16. A non-transitory computer-readable medium storing computer-executable instructions, which, when executed by a processor, cause the processor to:

generate an initial geomechanical model that includes a formation model and a main wellbore model;

simulate the initial geomechanical model to determine stress distributions and yield states in the formation model caused by drilling of the main wellbore model; and

generate a natural fracture network model using a machine learning technique on the stress distributions and yield states.

17. The non-transitory computer-readable medium of claim 16, wherein the processor is further operable to predict one or more loss circulation events occurring during drilling of a new wellbore based on the stress distributions and yield states and one or more parameters of the new wellbore.

18. The non-transitory computer-readable medium of claim 16, wherein the machine learning technique uses a pattern recognition model that differentiates between stress concentrations associated with natural fractures in the main wellbore model and naturally occurring heterogeneities that cause variations in states of compressions in the formation model.

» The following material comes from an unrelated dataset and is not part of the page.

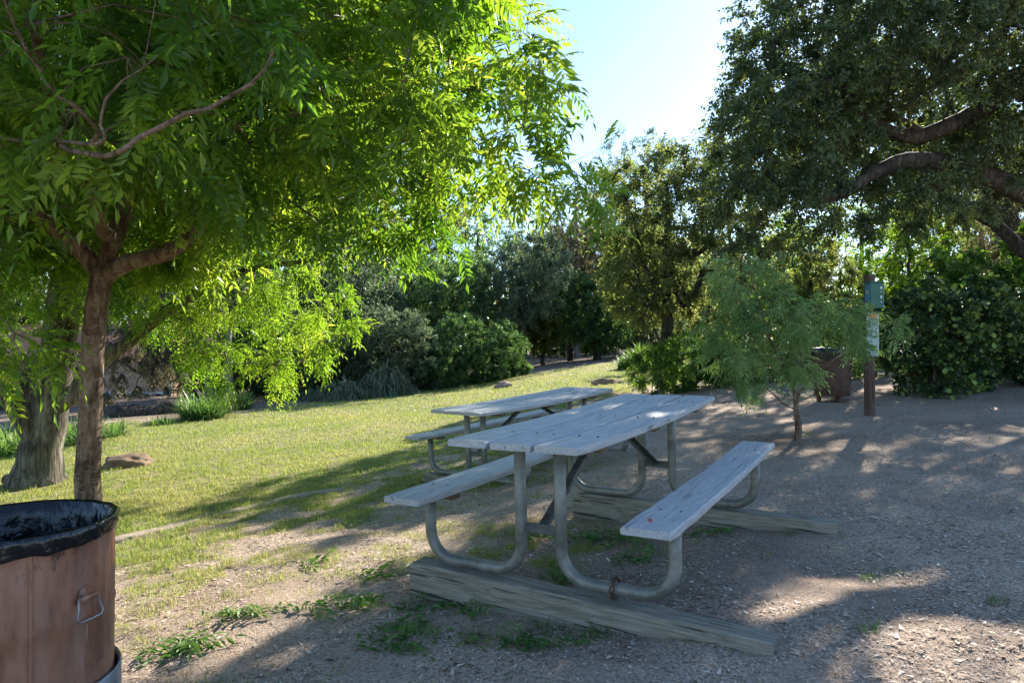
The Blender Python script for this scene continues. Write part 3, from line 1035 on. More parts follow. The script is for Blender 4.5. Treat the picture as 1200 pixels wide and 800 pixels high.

19. The non-transitory computer-readable medium of claim 16, wherein the main wellbore model is a model for a first wellbore, and wherein the stress distributions and yield states are initial stress distributions and yield states, and wherein the processor is operable to:

update the initial geomechanical model to include an additional wellbore model for a second wellbore to generate an updated geomechanical model; and

simulate the updated geomechanical model to determine updated stress distributions and yield states in the formation model using the additional wellbore model and the initial stress distirbutions and yield states.

20. The non-transitory computer-readable medium of claim 19, wherein the processor is further operable to generate an updated natural fracture network model using the machine learning technique on the updated stress distributions and yield states.